Randy Roberts' "Joe Louis: Hard Times Man"

Randy Roberts is distinguished professor of history at Purdue University. His books include biographies of the boxers Jack Dempsey and Jack Johnson (both nominated for Pulitzer Prizes); a history of American sports since 1945; and books on Charles Lindbergh, John Wayne, and the Vietnam War.

He applied the “Page 99 Test” to his new book, Joe Louis: Hard Times Man, and reported the following:
Perhaps it was the size of the font, the fact that it is a smidgen larger to make it easier on the eyes. Or maybe there were a few words that got by me in the revision stage. Whatever the case, the heart of Joe Louis: Hard Times Man crept off of page ninety-nine and lodged itself at the very top of page one hundred. Discussing the importance of Louis to African Americans, I write, “Joe Louis communicated a message more socially ecumenical than those propagated by the NAACP and Communist Party, and more individually uplifting than those espoused by Elijah Muhammad and Father Divine. More than any man, any force, of the generation, Louis confirmed full black equality, even, some asserted, superiority. In the ring he did not ask for respect or equality; with his fists he demanded and received it.”

To put the point another way, and in a more vivid context, in the first Max Schmeling and Joe Louis bout, Joe was being badly beaten by the German fighter. At the same time, African American singer Lena Horne was performing in Cincinnati’s Moonlite Gardens, trying to entertain an audience and sneaking backstage as often as possible to listen to the radio call of the fight. By the end of the evening her face was streaked with tears and her performance was suffering. The defeat of Joe Louis was that important to her. Her mother was outraged, scolding that Lena didn’t even know Louis. “I don’t care, I don’t care,” Lena yelled. “He belongs to all of us.” Joe Louis belonged to her and twelve million other black Americans in the 1930s. And by World War II he belonged to all Americans.
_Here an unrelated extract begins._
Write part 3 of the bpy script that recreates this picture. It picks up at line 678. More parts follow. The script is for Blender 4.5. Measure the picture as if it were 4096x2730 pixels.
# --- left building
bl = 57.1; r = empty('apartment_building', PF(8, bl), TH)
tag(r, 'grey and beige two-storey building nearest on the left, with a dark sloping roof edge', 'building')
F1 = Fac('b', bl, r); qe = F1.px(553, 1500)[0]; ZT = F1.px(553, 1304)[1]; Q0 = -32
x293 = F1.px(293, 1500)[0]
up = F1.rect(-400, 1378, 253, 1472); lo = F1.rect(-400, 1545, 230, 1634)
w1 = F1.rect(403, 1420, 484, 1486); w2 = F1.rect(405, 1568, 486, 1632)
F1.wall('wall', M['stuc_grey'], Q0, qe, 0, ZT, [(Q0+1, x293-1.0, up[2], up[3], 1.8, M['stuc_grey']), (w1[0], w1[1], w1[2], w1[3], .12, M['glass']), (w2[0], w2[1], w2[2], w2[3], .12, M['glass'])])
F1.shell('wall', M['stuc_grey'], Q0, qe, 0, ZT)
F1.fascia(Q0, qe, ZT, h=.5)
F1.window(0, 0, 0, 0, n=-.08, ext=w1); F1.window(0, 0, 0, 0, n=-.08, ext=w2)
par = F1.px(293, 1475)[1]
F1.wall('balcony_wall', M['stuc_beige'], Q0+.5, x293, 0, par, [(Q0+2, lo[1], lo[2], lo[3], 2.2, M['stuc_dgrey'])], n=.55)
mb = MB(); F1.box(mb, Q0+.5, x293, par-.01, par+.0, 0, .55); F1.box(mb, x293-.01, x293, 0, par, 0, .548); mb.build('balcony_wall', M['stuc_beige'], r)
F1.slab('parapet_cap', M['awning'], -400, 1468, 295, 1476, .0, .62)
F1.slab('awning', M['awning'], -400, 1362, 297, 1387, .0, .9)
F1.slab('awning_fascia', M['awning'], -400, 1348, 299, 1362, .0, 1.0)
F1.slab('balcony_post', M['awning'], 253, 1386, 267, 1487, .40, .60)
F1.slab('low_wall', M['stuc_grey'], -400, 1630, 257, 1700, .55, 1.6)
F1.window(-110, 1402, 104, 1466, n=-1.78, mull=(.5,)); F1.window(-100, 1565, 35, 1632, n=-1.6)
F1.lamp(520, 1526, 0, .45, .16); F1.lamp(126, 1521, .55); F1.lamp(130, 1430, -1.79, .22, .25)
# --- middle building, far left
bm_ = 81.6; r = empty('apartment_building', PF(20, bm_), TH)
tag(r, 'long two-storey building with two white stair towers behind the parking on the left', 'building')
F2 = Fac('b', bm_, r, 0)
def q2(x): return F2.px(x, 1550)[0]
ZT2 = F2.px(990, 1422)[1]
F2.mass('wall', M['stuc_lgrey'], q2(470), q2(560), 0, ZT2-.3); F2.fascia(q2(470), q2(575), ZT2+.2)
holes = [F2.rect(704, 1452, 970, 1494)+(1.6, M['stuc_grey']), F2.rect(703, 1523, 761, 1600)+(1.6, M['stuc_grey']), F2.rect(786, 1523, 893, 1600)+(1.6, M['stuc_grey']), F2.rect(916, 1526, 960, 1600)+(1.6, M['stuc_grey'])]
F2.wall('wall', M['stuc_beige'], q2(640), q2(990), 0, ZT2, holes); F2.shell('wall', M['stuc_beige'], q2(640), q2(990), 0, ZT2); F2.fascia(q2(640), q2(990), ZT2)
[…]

The quote from page ninety-nine (plus a few sentences) and the Lena Horne story conveys what I attempted to achieve in Joe Louis: Hard Times Man. The book is the dramatic story of the heavyweight champion who reigned longer and defended his title far more often than any other heavyweight titleholder. It covers his fights, loves, tax troubles, and other experiences against the backdrop of the Great Depression and World War II. But it also addresses what Joe Louis meant to millions of black and white Americans during those years. He was so important that he could lift up or break the heats of millions of Americans.